O governo pagou pelo menos R$ 22,6 bilhões no ano passado, pagará mais neste ano e ainda teve de enfrentar um fiasco humilhante por três erros cometidos com uma só decisão. Ao tentar renovar à sua maneira as concessões do setor elétrico, a presidente Dilma Rousseff pretendeu também reduzir as contas de energia e conter o aumento dos indicadores de inflação. Truques semelhantes foram encenados para controlar as tarifas de transporte urbano e para atrasar o aumento - há muito necessário - dos preços de combustíveis. Apesar dessas manobras, o Índice de Preços ao Consumidor Amplo (IPCA), referência oficial para a meta de inflação, subiu 5,91% e superou a alta do ano anterior, de 5,84%.
O primeiro erro foi a tentativa de administrar o índice, em vez de cuidar seriamente das pressões inflacionárias. O evidente fracasso afetou a credibilidade do governo, já reduzida por uma porção de trapalhadas, e alimentou expectativas de inflação ainda mais alta neste ano. A missão do Banco Central (BC), único órgão federal empenhado de fato no combate à alta de preços, ficou mais difícil, especialmente porque uma política fiscal mais séria é altamente improvável em ano de eleições.
O segundo erro consistiu em jogar mais um encargo sobre o governo federal, num ano previsivelmente ruim para as contas públicas. Os R$ 22,6 bilhões incluem as indenizações pagas a concessionárias pela renovação antecipada dos contratos (R$ 12,7 bilhões até novembro) e os subsídios para contenção do preço da energia (R$ 9,9 bilhões). Oficialmente, o Tesouro só custeou cerca de R$ 8 bilhões dos subsídios, porque o resto saiu de fundos próprios do setor energético. Mas o Tesouro terá provavelmente de intervir para realimentar esses fundos, já quase esgotados.
O Executivo chegou a montar no fim do ano um esquema para essa finalidade, com participação da Caixa Econômica. Mas o uso da Caixa apenas disfarçaria o caráter fiscal da operação, evidente para a imprensa e para os analistas privados. O Ministério da Fazenda abandonou o plano pelo menos provisoriamente. Poderá tentar de novo a manobra neste ano.
Não há, no entanto, como evitar um enorme problema para as finanças federais. Indenizações e subsídios serão pagos ou pelo Tesouro, afetando diretamente as contas fiscais, ou por fundos do setor elétrico, desviando recursos necessários às políticas de desenvolvimento. A transferência de recursos por meio de bancos oficiais serve apenas para maquiar de forma precária o custo fiscal da operação. Nenhum truque desse tipo funciona mais como disfarce. Em pouco tempo a manobra se torna visível e sem grande mistério para quem acompanha profissionalmente a gestão das contas públicas. Neste ano, o governo terá de continuar pagando as indenizações pela renovação antecipada e a subvenção da energia consumida a preços favorecidos.

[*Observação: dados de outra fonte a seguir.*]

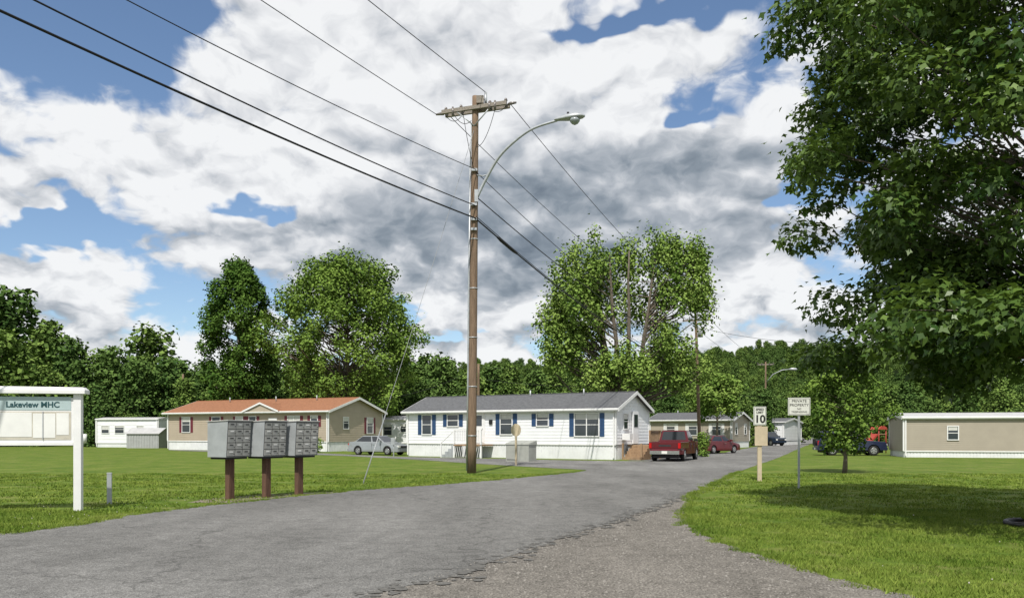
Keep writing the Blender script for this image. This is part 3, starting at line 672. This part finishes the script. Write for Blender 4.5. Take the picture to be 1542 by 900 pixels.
b=MB(); b.box(0,1.5,0,.9,0,.95,'bin'); b.hexa([(-.04,-.04,.952),(1.54,-.04,.952),(1.54,.94,.952),(-.04,.94,.952),(-.02,-.02,1.04),(1.52,-.02,1.04),(1.52,.92,1.2),(-.02,.92,1.2)],'bin')
b.box(.74,.76,-.012,0,.05,.9,'dark'); b.box(.05,.7,-.01,-.0,.08,.12,'dark'); b.obj('storage_bin',None,.015,(-.35,45.9,0),R(-30))
# ------------------------------------------------------------------ vehicles
def arc(cx,cz,r,a0,a1,n): return [(cx+r*math.cos(R(a0+(a1-a0)*i/n)),cz+r*math.sin(R(a0+(a1-a0)*i/n))) for i in range(n+1)]
def wheel(b,x,y,r,w,side):
    y0,y1=(y-w,y) if side>0 else (y,y+w)
    b.tube([(x,y0,r),(x,y0+.02,r),(x,y1-.02,r),(x,y1,r)],[r-.03,r,r,r-.03],'rubber',20)
    yo=y+side*.004; 
    b.tube([(x,yo-side*.02,r),(x,yo+side*.006,r)],[r*.66,r*.60],'rim',16)
    b.tube([(x,yo,r),(x,yo+side*.02,r)],[r*.2,r*.17],'rim',10)
    for k in range(5):
        a=k*2*math.pi/5+.3; cx=x+math.cos(a)*r*.40; cz=r+math.sin(a)*r*.40
        b.tube([(cx,yo+side*.004,cz),(cx,yo+side*.010,cz)],[r*.11,r*.11],'dark',8)
def car(name,loc,head,kind,paint):
    e=empty(name,loc,R(head))
    P={'sedan':dict(L=4.6,W=1.74,r=.31,ax=(-1.32,1.38),sill=.24,top=[(2.28,.42),(2.30,.60),(2.15,.74),(1.2,.90),(.95,.95),(-1.55,1.0),(-2.2,.95),(-2.30,.62),(-2.28,.36)],gb=(-1.75,1.05),gt=(-1.0,.28),belt=.93,H=1.42,div=(-.05,)),
       'suv':dict(L=4.7,W=1.82,r=.36,ax=(-1.38,1.42),sill=.38,top=[(2.32,.52),(2.34,.78),(2.25,.98),(1.1,1.08),(.9,1.1),(-2.25,1.12),(-2.34,.9),(-2.34,.5)],gb=(-2.27,1.0),gt=(-2.05,.35),belt=1.08,H=1.74,div=(.1,-1.0)),
       'pickup':dict(L=5.4,W=1.92,r=.37,ax=(-1.65,1.75),sill=.42,top=[(2.66,.55),(2.70,.82),(2.58,1.04),(1.35,1.14),(1.1,1.15),(-.45,1.15),(-.46,.74),(-2.66,.74),(-2.68,.52)],gb=(-.42,1.22),gt=(-.30,.55),belt=1.12,H=1.78,div=(.0,))}[kind]
    W2=P['W']/2; ra=P['r']+.06; s=P['sill']; a0,a1=P['ax']
    al=math.degrees(math.asin(max(-1,(s-P['r'])/ra)))
    outl=[(P['top'][-1][0],s)]+list(arc(a0,P['r'],ra,180-al,al,8))+list(arc(a1,P['r'],ra,180-al,al,8))+[(P['top'][0][0],s)]+P['top']
    me=bpy.data.meshes.new('body'); n=len(outl); vs=[]
    for sg in (-1,1):
        for (x,z) in outl:
            ins=.0 if z<.45 else min(.05,(z-.45)*.08); end=max(0,abs(x)-P['L']/2+.35)*.28
            vs.append((x,sg*(W2-ins-end),z))
    fs=[tuple(range(n)),tuple(reversed(range(n,2*n)))]+[(i,i+n,(i+1)%n+n,(i+1)%n) for i in range(n)]
    me.from_pydata(vs,[],fs); me.materials.append(M[paint]); bm=bmesh.new(); bm.from_mesh(me); bmesh.ops.triangulate(bm,faces=[f for f in bm.faces if len(f.verts)>8]); bmesh.ops.recalc_face_normals(bm,faces=bm.faces); bm.to_mesh(me); bm.free()
    o=bpy.data.objects.new('body',me); COL.objects.link(o); o.parent=e
    bv=o.modifiers.new('b','BEVEL'); bv.width=.035; bv.segments=2; bv.limit_method='ANGLE'; bv.angle_limit=R(40)
    b=MB(); b.box(-P['L']/2+.25,P['L']/2-.25,-W2+.24,W2-.24,.2,.72,'dark'); b.obj('underbody',e)
    gb,gt=P['gb'],P['gt']; zb,H=P['belt'],P['H']; wb=W2-.07; wt=W2-.24
    c=[(gb[0],-wb,zb),(gb[1],-wb,zb),(gb[1],wb,zb),(gb[0],wb,zb),(gt[0],-wt,H),(gt[1],-wt,H),(gt[1],wt,H),(gt[0],wt,H)]
    b=MB(); b.hexa(c,paint); b.obj('cabin',e,.04)
    b=MB(); C=[Vector(p) for p in c]
    def pan(A,B,Cc,D_,u0,u1,v0,v1,mt='carglass'):
        nn=(B-A).cross(D_-A).normalized()*.006
        f=lambda u,v:(A.lerp(B,u)).lerp(D_.lerp(Cc,u),v)+nn
        b.poly([f(u0,v0),f(u1,v0),f(u1,v1),f(u0,v1)],mt)
    ds=[0]+[ (d-gb[0])/(gb[1]-gb[0]) for d in sorted(P['div'])]+[1]
    for i in range(len(ds)-1):
        u0=ds[i]+(.035 if i else .05); u1=ds[i+1]-(.02 if i<len(ds)-2 else .05)
        pan(C[0],C[1],C[5],C[4],u0,u1,.12,.88)
        pan(C[2],C[3],C[7],C[6],1-u1,1-u0,.12,.88)
    pan(C[1],C[2],C[6],C[5],.06,.94,.08,.92); pan(C[3],C[0],C[4],C[7],.08,.92,.15,.9)
    b.obj('windows',e)
    b=MB()
    for x in P['ax']:
        for sg in (-1,1): wheel(b,x,sg*(W2-.02),P['r'],.21,sg)
    b.obj('wheels',e)
    b=MB(); xf=P['top'][0][0]; xr=P['top'][-1][0]; bt='chrome' if kind=='pickup' else paint
    b.box(xf-.06,xf+.07,-W2+.16,W2-.16,s+.02,s+.2,bt); b.box(xr-.10,xr+.05,-W2+.12,W2-.12,s+.0,s+.2,bt)
    hz_=.64 if kind=='sedan' else (.78 if kind=='suv' else .8)
    for sg in (-1,1):
        y0,y1=sorted((sg*(W2-.38),sg*(W2-.14))); b.box(xf-.1,xf+.035,y0,y1,hz_-.08,hz_+.07,'headlight')
        if kind=='pickup': y0,y1=sorted((sg*(W2-.20),sg*(W2-.06))); b.box(-2.72,-2.5,y0,y1,.76,1.06,'taillight')
        elif kind=='sedan': y0,y1=sorted((sg*(W2-.42),sg*(W2-.13))); b.box(-2.315,-2.1,y0,y1,.70,.86,'taillight')
        else: y0,y1=sorted((sg*(W2-.28),sg*(W2-.14))); b.box(-2.36,-2.2,y0,y1,.75,1.05,'taillight')
        y0,y1=sorted((sg*(W2-.03),sg*(W2+.17))); b.box(gb[1]-.32,gb[1]-.18,y0,y1,zb+.02,zb+.17,paint if kind!='pickup' else 'black')
        for xx in (gb[1]-.25,-.02 if kind!='suv' else .12): 
            y0,y1=sorted((sg*(W2-.05),sg*(W2+.002))); b.box(xx-.006,xx+.006,y0,y1,s+.1,zb-.06,'dark')
        b.box(.08,.22,*sorted((sg*(W2-.04),sg*(W2+.02))),zb-.16,zb-.13,'chrome')
    b.box(xf-.05,xf+.04,-.45,.45,hz_-.1,hz_+.05,'dark'); b.box(xr-.115,xr-.1,-.16,.16,s+.03 if kind!='sedan' else .5,s+.18 if kind!='sedan' else .63,'plate')
    if kind=='suv':
        for sg in (-1,1): b.tube([(-1.8,sg*.6,H+.0),(-1.75,sg*.6,H+.06),(.1,sg*.6,H+.06),(.15,sg*.6,H)],.018,'black',6)
        b.box(-2.47,-2.36,-.0,.6,.7,1.2,'black')
    b.obj('trim_and_lights',e,.012)
    if kind=='pickup':
        b=MB()
        for sg in (-1,1): b.box(-2.66,-.47,*sorted((sg*(W2-.15),sg*(W2-.035))),.742,1.12,paint)
        b.box(-2.67,-2.60,-W2+.16,W2-.16,.75,1.10,paint); b.box(-.56,-.47,-W2+.16,W2-.16,.742,1.12,paint)
        b.obj('cargo_bed',e,.02)
        b=MB(); b.box(-2.59,-.57,-W2+.16,W2-.16,.742,.76,'dark'); b.box(-2.683,-2.672,-.35,.35,.86,.96,'dark'); b.obj('bed_liner',e)
    return e
car('pickup_truck',(9.75,47.6,0),66,'pickup','red_paint')
car('parked_car',(-9.9,59.3,0),-28,'sedan','silver_paint')
car('sport_utility_vehicle',(24.6,58.0,0),-10,'suv','navy_paint')
car('sport_utility_vehicle.001',(10.5,55.6,0),62,'suv','dark_paint')
car('parked_car.001',(16.2,63.5,0),40,'sedan','red_paint')
car('sport_utility_vehicle.002',(32.6,101,0),-70,'suv','dark_paint')
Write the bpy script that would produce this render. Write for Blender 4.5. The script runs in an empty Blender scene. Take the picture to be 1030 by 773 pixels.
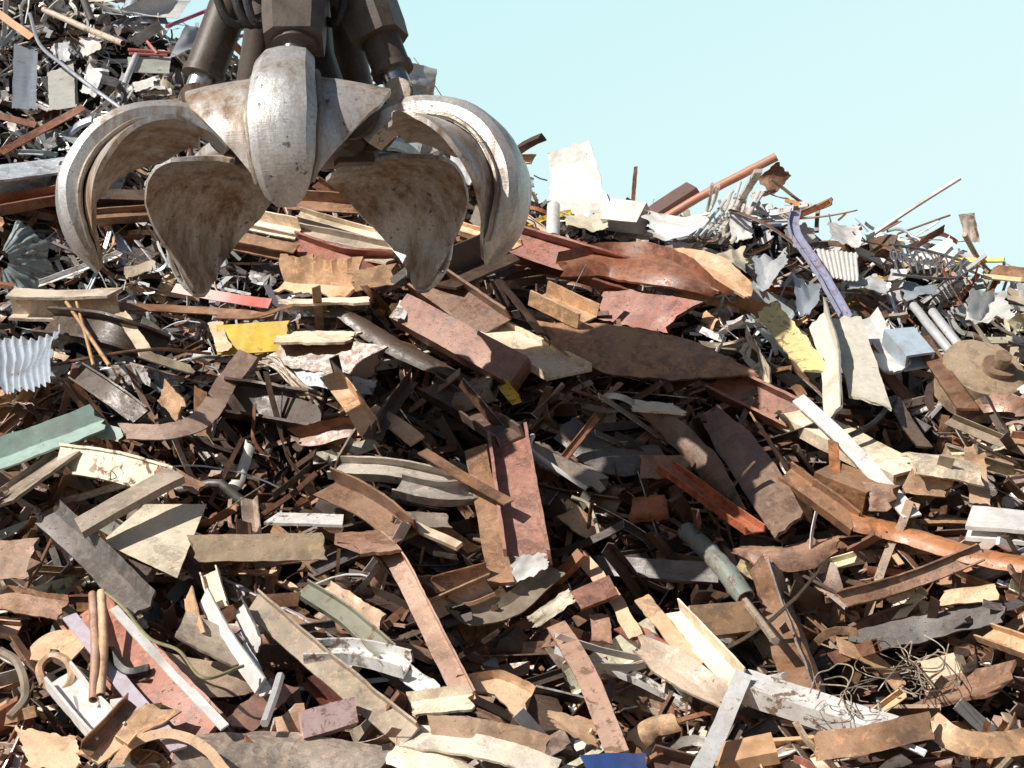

O terceiro erro foi cometido quando o governo se arriscou a comprometer um pouco a credibilidade da política fiscal. Tarifas contidas de forma voluntarista podem atrair a simpatia de uma parte do público e render vantagens eleitorais. Mas afetam a confiança dos profissionais mais informados sobre questões financeiras e sobre gestão pública. Isso pode resultar, por exemplo, no corte da nota de crédito do Brasil.
Mesmo sem esse corte, o financiamento do governo pode ficar mais caro. A mera rolagem da dívida pública tende a tornar-se mais custosa. Esse efeito já tem sido notado nas operações do Tesouro. O risco, neste ano, é ampliado pela redução dos incentivos monetários nos Estados Unidos. Essa mudança já afeta os mercados financeiros e torna menos generosa a oferta de financiamentos. Tomadores de recursos com a credibilidade reduzida serão, presumivelmente, os mais prejudicados. Ao dar prioridade aos objetivos eleitorais, a presidente Dilma Rousseff parece haver negligenciado, perigosamente, a preocupação com a credibilidade.
Uma piora nas condições de financiamento, em 2014, afetará a ação do governo tanto neste ano quanto no próximo, início do mandato de quem vencer a eleição presidencial. O vencedor, tudo indica, terá um primeiro ano muito complicado.